“Y cuando es en lo blando…más”

Siempre he sentido cierta atracción hacia la montaña. De hecho, reconociendo que el mar tiene su embrujo, los montes y parajes del norte vencen y convencen en mi catálogo de predilecciones. Y sin embargo, el peso familiar o la misma moda, me alejan cada año más del hábitat donde más a gusto me encuentro.

Hace años con los primeros rayos de sol primaverales recorría con un buen amigo, que espero siga siéndolo aunque hayamos perdido el contacto, los Picos de Europa. En concreto, la anécdota que les quiero narrar sucedió en torno a las estribaciones del Mampodre, para más señas.

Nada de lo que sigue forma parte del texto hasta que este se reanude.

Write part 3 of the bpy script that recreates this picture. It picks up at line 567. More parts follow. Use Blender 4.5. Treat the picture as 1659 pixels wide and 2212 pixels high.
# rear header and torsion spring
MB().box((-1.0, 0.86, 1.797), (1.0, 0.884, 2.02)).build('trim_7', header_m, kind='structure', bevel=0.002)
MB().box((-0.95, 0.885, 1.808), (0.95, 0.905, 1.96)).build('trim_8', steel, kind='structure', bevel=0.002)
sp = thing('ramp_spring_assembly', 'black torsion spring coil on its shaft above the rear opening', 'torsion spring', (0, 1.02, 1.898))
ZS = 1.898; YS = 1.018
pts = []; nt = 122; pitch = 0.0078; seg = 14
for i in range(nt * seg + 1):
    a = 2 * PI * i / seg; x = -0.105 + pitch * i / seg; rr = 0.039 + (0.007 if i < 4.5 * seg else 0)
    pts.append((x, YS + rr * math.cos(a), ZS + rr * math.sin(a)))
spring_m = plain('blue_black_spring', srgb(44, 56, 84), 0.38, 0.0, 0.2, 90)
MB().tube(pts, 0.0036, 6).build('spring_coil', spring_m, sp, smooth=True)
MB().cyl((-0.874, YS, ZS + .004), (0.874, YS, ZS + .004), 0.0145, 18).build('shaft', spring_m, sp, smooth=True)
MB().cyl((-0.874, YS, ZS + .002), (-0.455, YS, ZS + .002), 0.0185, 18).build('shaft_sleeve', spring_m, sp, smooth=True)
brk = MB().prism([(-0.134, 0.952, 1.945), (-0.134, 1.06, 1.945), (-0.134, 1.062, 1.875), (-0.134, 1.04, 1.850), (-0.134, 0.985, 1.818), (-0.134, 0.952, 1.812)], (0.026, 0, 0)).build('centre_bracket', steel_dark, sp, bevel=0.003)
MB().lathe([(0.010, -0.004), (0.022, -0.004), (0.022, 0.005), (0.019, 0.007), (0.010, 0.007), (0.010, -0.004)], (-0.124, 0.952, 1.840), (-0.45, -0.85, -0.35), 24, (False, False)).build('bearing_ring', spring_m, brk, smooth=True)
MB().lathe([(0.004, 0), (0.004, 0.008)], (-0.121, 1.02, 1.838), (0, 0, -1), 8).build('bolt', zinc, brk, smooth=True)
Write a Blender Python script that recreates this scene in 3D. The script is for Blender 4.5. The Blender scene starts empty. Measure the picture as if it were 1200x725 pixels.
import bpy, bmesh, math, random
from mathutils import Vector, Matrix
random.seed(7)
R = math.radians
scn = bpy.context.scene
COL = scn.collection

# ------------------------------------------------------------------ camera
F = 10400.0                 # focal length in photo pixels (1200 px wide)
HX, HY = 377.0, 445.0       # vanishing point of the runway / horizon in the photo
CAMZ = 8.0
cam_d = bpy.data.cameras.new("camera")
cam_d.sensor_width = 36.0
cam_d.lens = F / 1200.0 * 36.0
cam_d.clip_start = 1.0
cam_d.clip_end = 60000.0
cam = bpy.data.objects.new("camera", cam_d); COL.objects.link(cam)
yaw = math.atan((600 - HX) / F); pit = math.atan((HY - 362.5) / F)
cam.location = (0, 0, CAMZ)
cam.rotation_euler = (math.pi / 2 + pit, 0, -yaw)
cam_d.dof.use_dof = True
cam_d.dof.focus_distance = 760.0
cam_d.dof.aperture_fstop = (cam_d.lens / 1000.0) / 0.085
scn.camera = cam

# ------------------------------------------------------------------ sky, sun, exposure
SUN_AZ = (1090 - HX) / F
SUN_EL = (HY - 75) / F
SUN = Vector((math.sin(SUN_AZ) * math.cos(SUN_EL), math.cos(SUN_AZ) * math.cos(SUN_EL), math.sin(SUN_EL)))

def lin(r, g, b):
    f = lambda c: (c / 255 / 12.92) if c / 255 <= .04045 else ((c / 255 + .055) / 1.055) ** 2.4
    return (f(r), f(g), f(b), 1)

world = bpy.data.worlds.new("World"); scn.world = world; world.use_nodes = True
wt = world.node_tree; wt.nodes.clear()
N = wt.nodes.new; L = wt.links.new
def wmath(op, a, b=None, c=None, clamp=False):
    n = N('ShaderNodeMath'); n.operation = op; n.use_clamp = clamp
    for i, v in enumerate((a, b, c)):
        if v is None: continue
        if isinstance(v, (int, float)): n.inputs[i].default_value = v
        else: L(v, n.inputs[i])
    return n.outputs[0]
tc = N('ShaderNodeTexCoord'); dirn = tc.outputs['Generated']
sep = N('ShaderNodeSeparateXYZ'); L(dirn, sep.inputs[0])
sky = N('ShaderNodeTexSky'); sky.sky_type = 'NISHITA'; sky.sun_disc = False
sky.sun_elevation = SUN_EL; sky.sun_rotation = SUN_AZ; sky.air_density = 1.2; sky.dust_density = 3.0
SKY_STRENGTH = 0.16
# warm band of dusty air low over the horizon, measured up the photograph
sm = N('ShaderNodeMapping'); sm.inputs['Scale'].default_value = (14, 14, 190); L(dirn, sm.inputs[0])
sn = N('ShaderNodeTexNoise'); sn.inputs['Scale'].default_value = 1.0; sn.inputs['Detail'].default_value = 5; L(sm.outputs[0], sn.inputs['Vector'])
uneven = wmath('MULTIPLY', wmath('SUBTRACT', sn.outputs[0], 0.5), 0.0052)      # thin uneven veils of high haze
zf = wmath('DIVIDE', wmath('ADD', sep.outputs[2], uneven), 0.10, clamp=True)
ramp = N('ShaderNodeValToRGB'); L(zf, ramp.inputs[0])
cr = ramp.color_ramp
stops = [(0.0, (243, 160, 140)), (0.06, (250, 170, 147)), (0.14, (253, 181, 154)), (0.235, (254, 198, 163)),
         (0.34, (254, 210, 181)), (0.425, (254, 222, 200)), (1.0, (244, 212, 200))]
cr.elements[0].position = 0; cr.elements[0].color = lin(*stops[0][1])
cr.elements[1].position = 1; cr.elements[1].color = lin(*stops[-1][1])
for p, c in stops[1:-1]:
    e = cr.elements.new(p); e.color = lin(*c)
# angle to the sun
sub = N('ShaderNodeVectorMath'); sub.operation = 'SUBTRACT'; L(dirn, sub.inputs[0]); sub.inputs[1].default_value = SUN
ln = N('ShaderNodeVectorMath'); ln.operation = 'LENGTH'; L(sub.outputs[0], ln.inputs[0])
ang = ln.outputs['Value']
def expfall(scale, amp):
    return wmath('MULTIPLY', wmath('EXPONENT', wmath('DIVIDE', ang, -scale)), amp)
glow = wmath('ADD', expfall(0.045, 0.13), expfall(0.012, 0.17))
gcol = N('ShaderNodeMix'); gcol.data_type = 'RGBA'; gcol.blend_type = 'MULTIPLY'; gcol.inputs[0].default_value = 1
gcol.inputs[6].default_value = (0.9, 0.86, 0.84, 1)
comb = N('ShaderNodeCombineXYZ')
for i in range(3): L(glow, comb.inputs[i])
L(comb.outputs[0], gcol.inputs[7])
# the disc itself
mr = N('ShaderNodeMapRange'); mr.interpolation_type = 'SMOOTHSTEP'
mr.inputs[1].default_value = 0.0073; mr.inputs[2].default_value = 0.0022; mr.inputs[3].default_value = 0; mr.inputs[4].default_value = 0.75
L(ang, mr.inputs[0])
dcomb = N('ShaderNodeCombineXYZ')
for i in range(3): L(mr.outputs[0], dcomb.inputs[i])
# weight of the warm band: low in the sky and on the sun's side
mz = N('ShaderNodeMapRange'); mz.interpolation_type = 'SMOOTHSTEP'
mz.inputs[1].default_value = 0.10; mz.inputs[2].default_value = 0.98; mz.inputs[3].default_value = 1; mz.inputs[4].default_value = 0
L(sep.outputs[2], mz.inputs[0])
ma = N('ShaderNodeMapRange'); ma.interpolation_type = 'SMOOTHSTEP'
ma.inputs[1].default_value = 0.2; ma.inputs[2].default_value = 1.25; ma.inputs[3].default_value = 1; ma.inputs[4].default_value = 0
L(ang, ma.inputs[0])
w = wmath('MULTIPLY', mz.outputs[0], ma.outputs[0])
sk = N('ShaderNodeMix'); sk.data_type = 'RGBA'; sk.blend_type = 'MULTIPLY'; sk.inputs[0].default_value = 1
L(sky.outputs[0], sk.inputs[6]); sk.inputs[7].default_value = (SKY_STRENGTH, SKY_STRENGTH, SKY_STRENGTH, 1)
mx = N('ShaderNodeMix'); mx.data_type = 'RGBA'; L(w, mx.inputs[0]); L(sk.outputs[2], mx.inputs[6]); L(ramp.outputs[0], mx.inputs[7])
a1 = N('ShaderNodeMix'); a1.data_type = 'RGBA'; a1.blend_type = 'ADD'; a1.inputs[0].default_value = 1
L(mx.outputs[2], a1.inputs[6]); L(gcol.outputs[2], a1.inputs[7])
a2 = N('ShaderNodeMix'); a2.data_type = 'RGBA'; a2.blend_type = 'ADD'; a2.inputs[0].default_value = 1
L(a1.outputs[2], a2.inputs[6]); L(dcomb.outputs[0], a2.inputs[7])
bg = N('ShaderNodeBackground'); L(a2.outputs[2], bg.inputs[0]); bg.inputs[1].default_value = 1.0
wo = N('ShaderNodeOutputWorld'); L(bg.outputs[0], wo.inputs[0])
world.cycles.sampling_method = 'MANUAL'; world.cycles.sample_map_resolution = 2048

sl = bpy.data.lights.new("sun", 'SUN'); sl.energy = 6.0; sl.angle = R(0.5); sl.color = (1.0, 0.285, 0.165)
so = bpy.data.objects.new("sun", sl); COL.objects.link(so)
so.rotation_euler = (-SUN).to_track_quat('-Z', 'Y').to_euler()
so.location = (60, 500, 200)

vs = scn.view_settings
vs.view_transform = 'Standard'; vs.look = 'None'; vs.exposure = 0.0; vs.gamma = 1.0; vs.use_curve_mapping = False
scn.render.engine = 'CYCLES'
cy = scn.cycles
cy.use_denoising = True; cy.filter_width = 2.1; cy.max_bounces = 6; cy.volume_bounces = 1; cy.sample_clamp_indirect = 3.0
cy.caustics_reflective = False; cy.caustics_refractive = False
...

Mi buen amigo Pablo Alonso partía cada mañana con el escaso sol hacia los riscos y cimas que se había propuesto alcanzar como objetivo la noche anterior, al calor del fuego o del camping gas, según estuviese permitido o no. Mientras que yo, menos preparado, recogía los enseres del campamento base y me disponía a dar largos paseos cuesta arriba. Que también eran un buen ejercicio.

En uno de esos paseos encontré un refugio de alta montaña. Todo de piedra por fuera, con aspecto casi de cueva prehistórica. Cuando entré en él pude ver la mano del hombre porque disponía de algo de leña, hogar con vetusta chimenea y algún que otro indicador de haber servido a pastores y montañeros. Extraña solidaridad humana entre desconocidos para superar los efectos de la madre naturaleza. Me imaginaba un par de meses atrás en plena ventisca con nieve y temperaturas a bajo cero, encerrado en ese refugio sobreviviendo a base de sopas de sobre, latas y galletas.

Al salir, me topé con un pastor, un hombre cuya piel parecía el mapa de la vida grabado en su rostro por las arrugas y lo curtida de la tez. Dos mastines leoneses le escoltaban y una legión de ovejas lanudas hasta arrastrar sus pelajes en la hierba, las piedras y el barro se parecían pequeños bisontes de diminutas y casi ridículas testas con grandes cuerpos hinchados.

“Usted no es de aquí”, me dice.

“No”, respondo.

“Le llevo observando varios días (yo ni le había visto) y no es como el otro (mi amigo). Usted no hace la cabra montesa, pasea” (reimos)

“Sí. A mi no me gusta el riesgo y las cuerdas y todo eso. Yo me conformo con pasear cuesta arriba, que para mí ya es bastante”.

“¿Qué pasó, se mancó algo y cogió miedo?”

“No. Bueno mancado sí. Acabo de terminar la Carrera y además perdí a mi novia de siempre. Estoy un poco en una etapa de pensar y centrarme en la nueva vida que comenzaré en breve”.

“¡Uy, cuando de mancas un hueso duele mucho, pero se arregla con el tiempo y aún así no te queda como antes. Pero cuando mancas en lo blando (señalando a la cabeza y al corazón) es mucho peor!”

Me quedé mirando absorto al pastor, con cara de asombro ante la profundidad de sus sencillas palabras. Evidentemente, él no sabía explicarse correctamente, pero entendía perfectamente que una dolencia del alma, lo blando, era otro tipo de dolencia mucho más seria y profunda que romperte un brazo.

“Bueno, voy a seguir. Si necesita algo siempre estoy cerca. Los cencerros y campanas de las ovejas le dirán por dónde ando”.

“Adiós. Encantado”

“Adiós”

Y se fue sin ni siquiera saber su nombre para no volverle a ver jamás.